### INFORMATION SUPPLIED
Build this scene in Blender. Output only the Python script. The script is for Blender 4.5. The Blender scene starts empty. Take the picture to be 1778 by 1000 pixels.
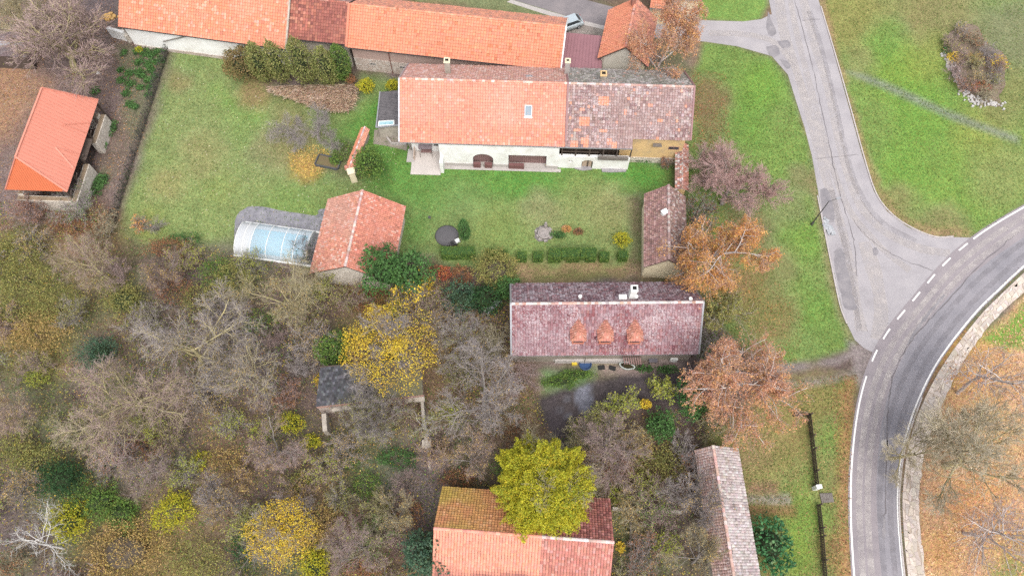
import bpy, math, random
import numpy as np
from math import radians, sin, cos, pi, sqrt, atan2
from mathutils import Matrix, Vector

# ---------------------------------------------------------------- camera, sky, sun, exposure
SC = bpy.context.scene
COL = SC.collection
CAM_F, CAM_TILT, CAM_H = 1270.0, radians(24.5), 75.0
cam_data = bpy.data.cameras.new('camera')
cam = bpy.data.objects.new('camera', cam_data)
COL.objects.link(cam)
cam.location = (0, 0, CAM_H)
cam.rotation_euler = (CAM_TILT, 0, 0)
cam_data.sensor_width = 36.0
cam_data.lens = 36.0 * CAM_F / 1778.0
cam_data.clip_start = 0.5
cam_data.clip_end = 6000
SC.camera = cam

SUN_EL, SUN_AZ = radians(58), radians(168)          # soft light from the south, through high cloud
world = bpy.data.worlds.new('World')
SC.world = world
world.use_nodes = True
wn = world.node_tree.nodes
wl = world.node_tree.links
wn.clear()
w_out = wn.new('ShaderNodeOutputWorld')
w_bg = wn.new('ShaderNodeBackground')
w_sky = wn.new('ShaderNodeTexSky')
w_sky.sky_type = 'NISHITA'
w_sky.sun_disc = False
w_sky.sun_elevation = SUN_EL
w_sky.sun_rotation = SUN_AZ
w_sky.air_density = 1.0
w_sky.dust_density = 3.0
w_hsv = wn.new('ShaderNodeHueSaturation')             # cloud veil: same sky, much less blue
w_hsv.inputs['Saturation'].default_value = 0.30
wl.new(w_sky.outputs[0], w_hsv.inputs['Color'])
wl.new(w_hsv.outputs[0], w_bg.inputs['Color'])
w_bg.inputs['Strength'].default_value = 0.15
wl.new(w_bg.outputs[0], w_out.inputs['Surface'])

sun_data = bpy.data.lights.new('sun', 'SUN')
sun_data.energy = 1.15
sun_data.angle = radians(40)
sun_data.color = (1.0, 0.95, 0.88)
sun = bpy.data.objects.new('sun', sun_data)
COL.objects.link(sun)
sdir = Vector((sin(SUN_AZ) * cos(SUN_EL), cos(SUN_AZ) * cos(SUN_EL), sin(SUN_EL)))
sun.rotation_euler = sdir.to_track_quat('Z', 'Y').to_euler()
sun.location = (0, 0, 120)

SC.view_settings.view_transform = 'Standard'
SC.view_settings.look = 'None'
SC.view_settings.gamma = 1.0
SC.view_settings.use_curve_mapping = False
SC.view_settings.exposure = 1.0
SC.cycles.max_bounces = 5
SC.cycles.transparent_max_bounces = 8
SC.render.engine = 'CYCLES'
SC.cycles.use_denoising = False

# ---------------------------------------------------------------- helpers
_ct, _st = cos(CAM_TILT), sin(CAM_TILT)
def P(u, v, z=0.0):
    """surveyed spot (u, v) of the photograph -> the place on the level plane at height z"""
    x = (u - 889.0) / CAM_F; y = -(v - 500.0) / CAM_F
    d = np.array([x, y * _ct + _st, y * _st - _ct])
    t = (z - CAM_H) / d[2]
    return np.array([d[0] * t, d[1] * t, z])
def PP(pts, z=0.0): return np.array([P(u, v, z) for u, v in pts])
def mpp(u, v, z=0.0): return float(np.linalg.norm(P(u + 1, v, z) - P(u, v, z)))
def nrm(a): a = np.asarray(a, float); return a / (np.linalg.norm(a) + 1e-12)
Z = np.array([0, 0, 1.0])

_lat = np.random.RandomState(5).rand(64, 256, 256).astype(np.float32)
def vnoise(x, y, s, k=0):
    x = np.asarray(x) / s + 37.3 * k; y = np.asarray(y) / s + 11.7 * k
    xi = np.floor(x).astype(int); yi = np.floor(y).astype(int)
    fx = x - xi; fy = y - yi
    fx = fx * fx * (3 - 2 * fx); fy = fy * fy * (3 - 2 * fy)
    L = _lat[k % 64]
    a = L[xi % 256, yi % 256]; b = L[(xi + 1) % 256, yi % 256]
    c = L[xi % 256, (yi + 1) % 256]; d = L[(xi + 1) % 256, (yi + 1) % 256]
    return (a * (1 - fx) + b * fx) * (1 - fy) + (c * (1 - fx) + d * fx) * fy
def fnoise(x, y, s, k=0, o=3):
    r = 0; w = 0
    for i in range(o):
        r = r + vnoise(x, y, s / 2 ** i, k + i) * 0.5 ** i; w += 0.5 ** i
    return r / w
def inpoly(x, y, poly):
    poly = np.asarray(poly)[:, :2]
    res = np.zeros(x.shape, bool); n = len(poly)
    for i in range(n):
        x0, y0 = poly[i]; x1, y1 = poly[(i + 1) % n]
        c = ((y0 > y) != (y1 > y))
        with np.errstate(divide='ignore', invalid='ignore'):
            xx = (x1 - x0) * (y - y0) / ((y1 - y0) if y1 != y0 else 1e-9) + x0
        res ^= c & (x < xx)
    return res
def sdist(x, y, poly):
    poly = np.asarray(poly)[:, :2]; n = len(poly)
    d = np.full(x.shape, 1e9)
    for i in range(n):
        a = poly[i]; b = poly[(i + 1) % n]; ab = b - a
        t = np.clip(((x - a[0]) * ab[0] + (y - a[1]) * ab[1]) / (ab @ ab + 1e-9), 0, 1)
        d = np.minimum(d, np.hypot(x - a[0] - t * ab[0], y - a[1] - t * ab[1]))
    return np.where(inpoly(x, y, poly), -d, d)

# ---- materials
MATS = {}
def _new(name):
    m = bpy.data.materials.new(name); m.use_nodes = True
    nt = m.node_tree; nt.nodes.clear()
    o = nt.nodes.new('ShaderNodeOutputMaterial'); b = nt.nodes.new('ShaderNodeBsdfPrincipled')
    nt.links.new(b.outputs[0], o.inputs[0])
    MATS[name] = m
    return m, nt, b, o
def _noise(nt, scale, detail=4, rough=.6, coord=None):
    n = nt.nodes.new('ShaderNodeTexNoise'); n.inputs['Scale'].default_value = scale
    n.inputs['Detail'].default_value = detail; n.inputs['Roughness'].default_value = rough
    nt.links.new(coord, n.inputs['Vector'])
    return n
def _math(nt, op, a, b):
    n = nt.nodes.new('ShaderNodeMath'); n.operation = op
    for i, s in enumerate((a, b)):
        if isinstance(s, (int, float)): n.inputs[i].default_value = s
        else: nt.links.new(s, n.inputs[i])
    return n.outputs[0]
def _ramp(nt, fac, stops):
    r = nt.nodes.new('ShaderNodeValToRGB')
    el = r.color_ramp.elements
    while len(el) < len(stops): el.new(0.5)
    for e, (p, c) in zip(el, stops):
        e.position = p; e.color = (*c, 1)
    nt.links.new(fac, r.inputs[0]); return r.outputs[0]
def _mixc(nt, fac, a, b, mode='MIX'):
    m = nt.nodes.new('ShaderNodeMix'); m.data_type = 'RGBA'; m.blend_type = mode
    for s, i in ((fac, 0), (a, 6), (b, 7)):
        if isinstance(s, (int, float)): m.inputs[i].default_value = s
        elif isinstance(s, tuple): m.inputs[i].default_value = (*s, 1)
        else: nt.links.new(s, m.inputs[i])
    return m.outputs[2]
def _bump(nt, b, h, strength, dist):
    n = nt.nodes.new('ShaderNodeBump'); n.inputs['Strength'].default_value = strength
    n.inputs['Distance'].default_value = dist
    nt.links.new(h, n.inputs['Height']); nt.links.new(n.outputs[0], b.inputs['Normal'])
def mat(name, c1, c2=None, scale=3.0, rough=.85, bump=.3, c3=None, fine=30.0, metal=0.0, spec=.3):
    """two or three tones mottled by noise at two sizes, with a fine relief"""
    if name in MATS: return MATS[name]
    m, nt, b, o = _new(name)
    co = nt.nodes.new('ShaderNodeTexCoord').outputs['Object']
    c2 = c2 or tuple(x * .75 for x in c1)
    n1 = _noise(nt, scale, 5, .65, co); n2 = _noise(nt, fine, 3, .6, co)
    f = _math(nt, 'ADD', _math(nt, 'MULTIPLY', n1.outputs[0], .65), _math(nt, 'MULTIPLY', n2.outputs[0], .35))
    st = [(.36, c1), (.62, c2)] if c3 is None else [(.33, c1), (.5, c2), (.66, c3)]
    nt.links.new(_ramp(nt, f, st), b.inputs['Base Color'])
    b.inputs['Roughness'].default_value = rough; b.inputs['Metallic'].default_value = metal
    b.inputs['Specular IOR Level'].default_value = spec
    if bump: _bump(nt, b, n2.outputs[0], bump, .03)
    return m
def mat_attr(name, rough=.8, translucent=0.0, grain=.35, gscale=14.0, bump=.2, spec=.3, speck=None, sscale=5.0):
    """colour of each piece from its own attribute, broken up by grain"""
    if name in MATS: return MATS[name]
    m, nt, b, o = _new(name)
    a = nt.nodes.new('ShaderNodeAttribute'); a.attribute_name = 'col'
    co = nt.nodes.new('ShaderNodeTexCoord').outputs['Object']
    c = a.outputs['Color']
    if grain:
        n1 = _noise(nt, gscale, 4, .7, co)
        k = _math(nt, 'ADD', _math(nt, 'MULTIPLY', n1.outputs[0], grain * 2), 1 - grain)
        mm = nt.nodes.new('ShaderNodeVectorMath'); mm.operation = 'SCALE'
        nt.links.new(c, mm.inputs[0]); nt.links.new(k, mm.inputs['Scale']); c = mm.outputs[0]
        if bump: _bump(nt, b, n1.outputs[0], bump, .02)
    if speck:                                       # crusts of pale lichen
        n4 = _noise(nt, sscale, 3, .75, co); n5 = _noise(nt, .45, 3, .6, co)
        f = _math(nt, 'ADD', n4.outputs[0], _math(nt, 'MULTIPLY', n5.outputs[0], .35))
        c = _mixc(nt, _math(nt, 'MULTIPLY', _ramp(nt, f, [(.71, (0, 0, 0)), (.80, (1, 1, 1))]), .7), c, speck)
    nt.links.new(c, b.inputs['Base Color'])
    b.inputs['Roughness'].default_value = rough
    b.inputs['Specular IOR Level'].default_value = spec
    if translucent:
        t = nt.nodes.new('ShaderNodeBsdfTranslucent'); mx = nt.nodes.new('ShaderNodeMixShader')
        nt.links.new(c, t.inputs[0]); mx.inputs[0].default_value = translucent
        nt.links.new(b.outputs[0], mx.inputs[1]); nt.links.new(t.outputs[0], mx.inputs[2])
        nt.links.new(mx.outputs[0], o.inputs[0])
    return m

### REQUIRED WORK
Look at the listing and set down only the lines from its start through the line with "from mathutils import Matrix, Vector", word for word and without pictures.

### PROBLEM SOLUTION
Build this scene in Blender. Output only the Python script. The script is for Blender 4.5. The Blender scene starts empty. Take the picture to be 1778 by 1000 pixels.
import bpy, math, random
import numpy as np
from math import radians, sin, cos, pi, sqrt, atan2
from mathutils import Matrix, Vector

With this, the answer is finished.